Columbia is where I learned that contemporary artists need to stay in their lane and only create work about their own personal experience. I learned about white women’s complicity, and the problem with ‘heteronormativity’. But it’s also where I was taught to drive my work as hard as I could, without regard for my feelings or anyone else’s. The work was paramount, as it should be. If the arts are to be taught, they need professors like Andrei Serban who fight against the nonsensical view that anything in the rehearsal room is more essential than creating the most honest, truthful, compassionate work possible.

Well, under Ibram X. Kendi’s utopian scheme, the state would come in and smash people like Andrei Serban. But you know, it doesn’t really have to; the woke faculty at the Ivy League university is doing it already.

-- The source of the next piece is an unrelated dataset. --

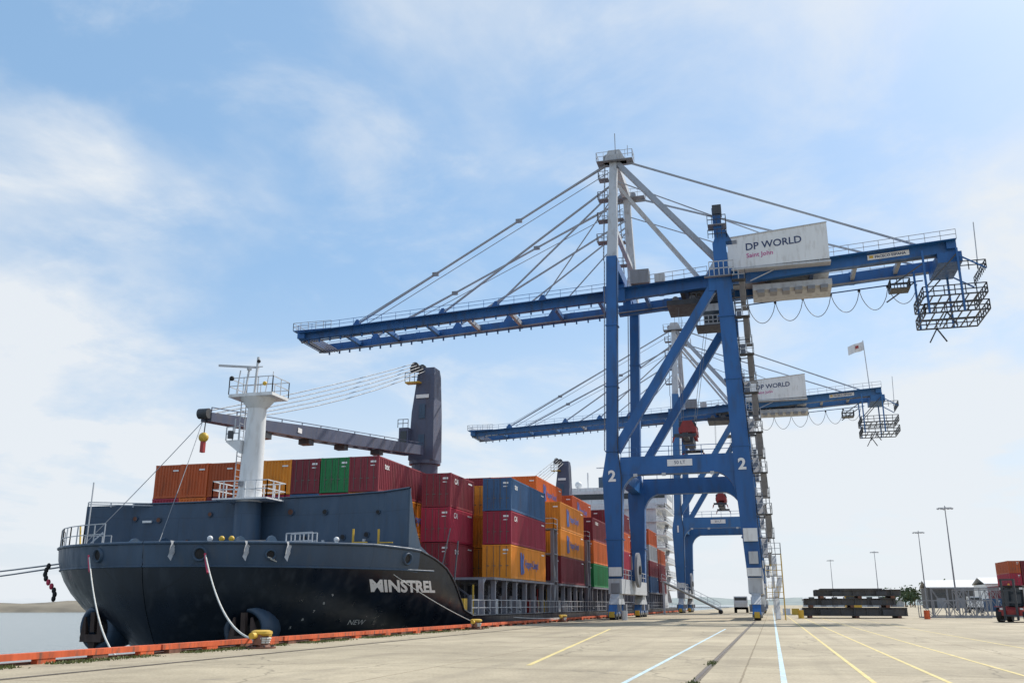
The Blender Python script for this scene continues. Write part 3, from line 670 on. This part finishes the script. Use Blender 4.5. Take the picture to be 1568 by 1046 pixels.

Regular readers know the book I’m working on now is about this kind of thing. People like Andrei Serban are the canaries in our cultural coal mine. They see what’s coming, and they’re warning us.

Again, reading Yuri Slezkine’s stunning history of the Bolshevik Revolution, The House Of Government, has been quite an education for me. I wrote here about what its description of the revolutionary generation of Bolsheviks taught me about our own cult of Social Justice, and its prophets now leading many American institutions (like the theater school at Columbia). Imagine utopian radicals like Ibram X. Kendi gaining full control of the state, and the police and armed forces. Now imagine they had the vision, the will, and the power to do whatever it took to eliminate the Bad People.

You think it can’t happen here? When a man of Andrei Serban’s talent and accomplishment is driven out of one of our top universities, because he refuses to compromise his artistic standards to fit utopian left-wing politics, that is a sign. These signs are coming to us every day. Ibram X. Kendi’s book is a bestseller, and he is widely quoted in prestige media (e.g., in an essay in The Atlantic, where he delivered this pronouncement:  “To oppose reparations is to be racist. To support reparations is to be anti-racist. The middle ground is racist ground.”)

This. Is. Totalitarian. And we are getting used to this kind of thing. Andrew Sullivan is right: these people have no interest in free speech, free inquiry, freedom of association, or any of the classical liberal virtues. It’s all coercive virtue, and the destruction of lives and careers. This is the ultimate endgame of the intersectional left. Wake up!